=== Data lines ===
──────

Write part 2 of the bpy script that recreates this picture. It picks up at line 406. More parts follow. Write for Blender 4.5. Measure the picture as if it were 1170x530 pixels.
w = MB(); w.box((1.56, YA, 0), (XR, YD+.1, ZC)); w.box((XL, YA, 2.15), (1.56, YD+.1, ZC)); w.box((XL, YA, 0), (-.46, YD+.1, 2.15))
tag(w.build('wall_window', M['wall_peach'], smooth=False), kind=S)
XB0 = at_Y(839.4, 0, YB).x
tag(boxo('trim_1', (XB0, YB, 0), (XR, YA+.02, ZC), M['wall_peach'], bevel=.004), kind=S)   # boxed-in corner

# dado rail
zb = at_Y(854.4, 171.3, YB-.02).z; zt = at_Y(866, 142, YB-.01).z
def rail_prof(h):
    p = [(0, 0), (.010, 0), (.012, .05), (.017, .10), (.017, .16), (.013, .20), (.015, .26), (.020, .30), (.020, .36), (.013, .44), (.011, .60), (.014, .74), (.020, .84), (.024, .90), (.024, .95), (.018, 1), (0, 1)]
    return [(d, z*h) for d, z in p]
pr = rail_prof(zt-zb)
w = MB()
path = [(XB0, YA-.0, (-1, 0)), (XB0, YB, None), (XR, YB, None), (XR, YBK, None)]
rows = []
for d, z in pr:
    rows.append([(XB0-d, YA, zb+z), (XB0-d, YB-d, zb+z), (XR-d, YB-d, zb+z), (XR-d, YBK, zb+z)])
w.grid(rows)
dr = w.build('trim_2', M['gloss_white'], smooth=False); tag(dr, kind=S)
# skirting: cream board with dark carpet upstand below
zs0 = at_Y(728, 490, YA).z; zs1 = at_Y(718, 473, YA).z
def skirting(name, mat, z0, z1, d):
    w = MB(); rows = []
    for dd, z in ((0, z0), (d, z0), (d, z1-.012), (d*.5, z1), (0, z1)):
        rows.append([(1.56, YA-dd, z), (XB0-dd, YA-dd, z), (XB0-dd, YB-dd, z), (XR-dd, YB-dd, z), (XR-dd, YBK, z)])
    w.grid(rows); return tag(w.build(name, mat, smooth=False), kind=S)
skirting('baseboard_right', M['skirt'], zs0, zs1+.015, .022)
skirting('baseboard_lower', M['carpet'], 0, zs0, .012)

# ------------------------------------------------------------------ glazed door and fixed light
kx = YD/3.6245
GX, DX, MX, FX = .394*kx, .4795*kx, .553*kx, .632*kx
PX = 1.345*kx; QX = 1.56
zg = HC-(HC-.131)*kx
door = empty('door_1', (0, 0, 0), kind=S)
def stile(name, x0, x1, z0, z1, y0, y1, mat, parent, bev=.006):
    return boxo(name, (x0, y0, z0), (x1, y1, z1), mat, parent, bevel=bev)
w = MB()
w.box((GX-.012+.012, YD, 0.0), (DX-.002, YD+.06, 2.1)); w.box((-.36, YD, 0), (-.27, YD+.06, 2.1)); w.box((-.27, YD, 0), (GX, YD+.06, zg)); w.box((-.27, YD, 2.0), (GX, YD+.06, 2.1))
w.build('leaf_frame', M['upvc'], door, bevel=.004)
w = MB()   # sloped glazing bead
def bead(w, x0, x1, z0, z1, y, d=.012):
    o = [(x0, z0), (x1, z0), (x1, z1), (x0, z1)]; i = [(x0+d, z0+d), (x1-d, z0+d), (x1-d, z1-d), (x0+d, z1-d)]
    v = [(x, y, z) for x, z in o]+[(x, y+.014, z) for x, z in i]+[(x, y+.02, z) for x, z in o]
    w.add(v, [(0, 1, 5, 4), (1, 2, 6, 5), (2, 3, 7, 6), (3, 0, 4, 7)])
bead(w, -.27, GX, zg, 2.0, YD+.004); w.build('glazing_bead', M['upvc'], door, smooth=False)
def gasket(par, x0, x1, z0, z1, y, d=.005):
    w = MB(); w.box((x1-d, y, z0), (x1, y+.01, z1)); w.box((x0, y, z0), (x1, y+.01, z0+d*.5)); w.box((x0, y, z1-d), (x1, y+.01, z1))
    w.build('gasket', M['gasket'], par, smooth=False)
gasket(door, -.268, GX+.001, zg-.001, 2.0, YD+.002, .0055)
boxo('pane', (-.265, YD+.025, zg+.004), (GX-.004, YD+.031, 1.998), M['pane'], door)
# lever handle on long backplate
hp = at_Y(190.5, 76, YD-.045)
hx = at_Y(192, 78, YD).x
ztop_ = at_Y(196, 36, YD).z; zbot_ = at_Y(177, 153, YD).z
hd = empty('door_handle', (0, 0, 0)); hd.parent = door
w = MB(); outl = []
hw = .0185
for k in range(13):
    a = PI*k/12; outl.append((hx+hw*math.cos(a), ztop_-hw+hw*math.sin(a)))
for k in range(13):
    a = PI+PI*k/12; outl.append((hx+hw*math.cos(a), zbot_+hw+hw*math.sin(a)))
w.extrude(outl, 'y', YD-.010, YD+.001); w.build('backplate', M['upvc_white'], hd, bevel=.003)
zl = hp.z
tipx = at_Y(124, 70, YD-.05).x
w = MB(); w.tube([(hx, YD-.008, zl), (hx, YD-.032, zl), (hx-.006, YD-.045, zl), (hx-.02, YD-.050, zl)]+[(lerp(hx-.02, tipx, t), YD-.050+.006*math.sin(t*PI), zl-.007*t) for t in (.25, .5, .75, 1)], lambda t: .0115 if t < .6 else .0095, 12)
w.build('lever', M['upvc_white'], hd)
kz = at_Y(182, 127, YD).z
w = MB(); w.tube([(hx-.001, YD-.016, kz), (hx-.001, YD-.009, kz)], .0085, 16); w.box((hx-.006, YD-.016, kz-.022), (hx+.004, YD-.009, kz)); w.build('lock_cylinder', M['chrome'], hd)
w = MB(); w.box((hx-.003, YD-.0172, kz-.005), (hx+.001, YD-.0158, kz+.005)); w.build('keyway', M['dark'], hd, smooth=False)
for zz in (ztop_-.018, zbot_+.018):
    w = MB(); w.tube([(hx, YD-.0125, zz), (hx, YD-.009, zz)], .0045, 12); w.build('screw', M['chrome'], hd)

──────

=== Problem requirements ===
Please repeat the material above, word for word and in full.

=== Answer to this exercise ===
Write part 2 of the bpy script that recreates this picture. It picks up at line 406. More parts follow. Write for Blender 4.5. Measure the picture as if it were 1170x530 pixels.
w = MB(); w.box((1.56, YA, 0), (XR, YD+.1, ZC)); w.box((XL, YA, 2.15), (1.56, YD+.1, ZC)); w.box((XL, YA, 0), (-.46, YD+.1, 2.15))
tag(w.build('wall_window', M['wall_peach'], smooth=False), kind=S)
XB0 = at_Y(839.4, 0, YB).x
tag(boxo('trim_1', (XB0, YB, 0), (XR, YA+.02, ZC), M['wall_peach'], bevel=.004), kind=S)   # boxed-in corner

# dado rail
zb = at_Y(854.4, 171.3, YB-.02).z; zt = at_Y(866, 142, YB-.01).z
def rail_prof(h):
    p = [(0, 0), (.010, 0), (.012, .05), (.017, .10), (.017, .16), (.013, .20), (.015, .26), (.020, .30), (.020, .36), (.013, .44), (.011, .60), (.014, .74), (.020, .84), (.024, .90), (.024, .95), (.018, 1), (0, 1)]
    return [(d, z*h) for d, z in p]
pr = rail_prof(zt-zb)
w = MB()
path = [(XB0, YA-.0, (-1, 0)), (XB0, YB, None), (XR, YB, None), (XR, YBK, None)]
rows = []
for d, z in pr:
    rows.append([(XB0-d, YA, zb+z), (XB0-d, YB-d, zb+z), (XR-d, YB-d, zb+z), (XR-d, YBK, zb+z)])
w.grid(rows)
dr = w.build('trim_2', M['gloss_white'], smooth=False); tag(dr, kind=S)
# skirting: cream board with dark carpet upstand below
zs0 = at_Y(728, 490, YA).z; zs1 = at_Y(718, 473, YA).z
def skirting(name, mat, z0, z1, d):
    w = MB(); rows = []
    for dd, z in ((0, z0), (d, z0), (d, z1-.012), (d*.5, z1), (0, z1)):
        rows.append([(1.56, YA-dd, z), (XB0-dd, YA-dd, z), (XB0-dd, YB-dd, z), (XR-dd, YB-dd, z), (XR-dd, YBK, z)])
    w.grid(rows); return tag(w.build(name, mat, smooth=False), kind=S)
skirting('baseboard_right', M['skirt'], zs0, zs1+.015, .022)
skirting('baseboard_lower', M['carpet'], 0, zs0, .012)

# ------------------------------------------------------------------ glazed door and fixed light
kx = YD/3.6245
GX, DX, MX, FX = .394*kx, .4795*kx, .553*kx, .632*kx
PX = 1.345*kx; QX = 1.56
zg = HC-(HC-.131)*kx
door = empty('door_1', (0, 0, 0), kind=S)
def stile(name, x0, x1, z0, z1, y0, y1, mat, parent, bev=.006):
    return boxo(name, (x0, y0, z0), (x1, y1, z1), mat, parent, bevel=bev)
w = MB()
w.box((GX-.012+.012, YD, 0.0), (DX-.002, YD+.06, 2.1)); w.box((-.36, YD, 0), (-.27, YD+.06, 2.1)); w.box((-.27, YD, 0), (GX, YD+.06, zg)); w.box((-.27, YD, 2.0), (GX, YD+.06, 2.1))
w.build('leaf_frame', M['upvc'], door, bevel=.004)
w = MB()   # sloped glazing bead
def bead(w, x0, x1, z0, z1, y, d=.012):
    o = [(x0, z0), (x1, z0), (x1, z1), (x0, z1)]; i = [(x0+d, z0+d), (x1-d, z0+d), (x1-d, z1-d), (x0+d, z1-d)]
    v = [(x, y, z) for x, z in o]+[(x, y+.014, z) for x, z in i]+[(x, y+.02, z) for x, z in o]
    w.add(v, [(0, 1, 5, 4), (1, 2, 6, 5), (2, 3, 7, 6), (3, 0, 4, 7)])
bead(w, -.27, GX, zg, 2.0, YD+.004); w.build('glazing_bead', M['upvc'], door, smooth=False)
def gasket(par, x0, x1, z0, z1, y, d=.005):
    w = MB(); w.box((x1-d, y, z0), (x1, y+.01, z1)); w.box((x0, y, z0), (x1, y+.01, z0+d*.5)); w.box((x0, y, z1-d), (x1, y+.01, z1))
    w.build('gasket', M['gasket'], par, smooth=False)
gasket(door, -.268, GX+.001, zg-.001, 2.0, YD+.002, .0055)
boxo('pane', (-.265, YD+.025, zg+.004), (GX-.004, YD+.031, 1.998), M['pane'], door)
# lever handle on long backplate
hp = at_Y(190.5, 76, YD-.045)
hx = at_Y(192, 78, YD).x
ztop_ = at_Y(196, 36, YD).z; zbot_ = at_Y(177, 153, YD).z
hd = empty('door_handle', (0, 0, 0)); hd.parent = door
w = MB(); outl = []
hw = .0185
for k in range(13):
    a = PI*k/12; outl.append((hx+hw*math.cos(a), ztop_-hw+hw*math.sin(a)))
for k in range(13):
    a = PI+PI*k/12; outl.append((hx+hw*math.cos(a), zbot_+hw+hw*math.sin(a)))
w.extrude(outl, 'y', YD-.010, YD+.001); w.build('backplate', M['upvc_white'], hd, bevel=.003)
zl = hp.z
tipx = at_Y(124, 70, YD-.05).x
w = MB(); w.tube([(hx, YD-.008, zl), (hx, YD-.032, zl), (hx-.006, YD-.045, zl), (hx-.02, YD-.050, zl)]+[(lerp(hx-.02, tipx, t), YD-.050+.006*math.sin(t*PI), zl-.007*t) for t in (.25, .5, .75, 1)], lambda t: .0115 if t < .6 else .0095, 12)
w.build('lever', M['upvc_white'], hd)
kz = at_Y(182, 127, YD).z
w = MB(); w.tube([(hx-.001, YD-.016, kz), (hx-.001, YD-.009, kz)], .0085, 16); w.box((hx-.006, YD-.016, kz-.022), (hx+.004, YD-.009, kz)); w.build('lock_cylinder', M['chrome'], hd)
w = MB(); w.box((hx-.003, YD-.0172, kz-.005), (hx+.001, YD-.0158, kz+.005)); w.build('keyway', M['dark'], hd, smooth=False)
for zz in (ztop_-.018, zbot_+.018):
    w = MB(); w.tube([(hx, YD-.0125, zz), (hx, YD-.009, zz)], .0045, 12); w.build('screw', M['chrome'], hd)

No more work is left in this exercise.